Well I haven’t done this in a while! A blog post springs into my head at 12:40am so I’m currently laid in bed typing away listening to the wind outside.
It’s been a strange few weeks. I’ve had to face some really tough things. I’ve done a best man speech which I never thought I’d ever do, and endured life difficulties I thought would have me crumbling to my knees.
Yet, here I am lying here writing this because I feel I have to come clean about myself and my mental health. The truth is, there is no struggle at the moment. I don’t endure day after day of crippling anxiety, I don’t experience panic anywhere near what I used to, and slowly but surely, I’m beginning to experience things again. I guess what I’m saying is, I’m in a good place. A really good place where my mental health isn’t plaguing me daily anymore. I’m not focused solely on getting through the day without blind panic. Instead, I just feel, dare I say it…somewhat normal?
Don’t get me wrong, I still have days where panic is in every part of me, and certain situations/events make me so anxious I have to drop a couple of Imodium beforehand so my gut doesn’t explode like Jackson Pollock doing a dirty protest. I do still have a mental illness. The difference is that at the moment I’m living with it. I know how to accept it, control it and let it go.
An example would be a best man role I was asked to fulfil. When I found out I’d be quite involved in the wedding, my anxiety swept in and knocked me off of my feet. I thought I’d turn up, just be there, and go home, yet the registrar told me I’d be up at the front dishing out rings, signing books and all sorts! The anxiety flooded in straight way, and as I was stood at the front handing out the rings, I felt it moving through my body. From my shaking legs to my racing heart and hyperventilation, I knew anxiety was pulsing through my body, though this time it was different, I’d never felt it like this.

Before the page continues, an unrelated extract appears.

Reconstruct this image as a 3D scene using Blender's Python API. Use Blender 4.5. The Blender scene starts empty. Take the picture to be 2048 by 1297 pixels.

I knew I had to be there, I knew I couldn’t just run, so I did something I’d never done before. I stood and recognised every feeling. I felt and accepted my shaking legs. I noticed and regulated my fast breathing. I recognised and listened to my pounding heart, knowing that this time was no different – I was fine. I stood there as anxiety consumed the physical me, while the mental me held strong, allowed anxiety to pass through and retained control. It was like nothing I’ve ever done before. Have you seen the film The Matrix, where Neo gets swallowed up by the silver thing, it was like that only I wasn’t on pills.
Since that moment I have this self belief at the back of my mind. That was probably the most anxious I’ve felt and a situation I’d spent 6 months dreading and figuring out ways to avoid. Yet all the while, I was completely capable of remaining in control, dealing with the physical feelings and carrying on doing what I needed to do – and for that I was proud.
So yea, things are OK right now. I feel good. I’ve worked very hard every day for the last 6 years to feel this good. Ups and downs aplenty, with relapses and breakdowns along the way…
…but I got here, and this is exactly where I want to stay.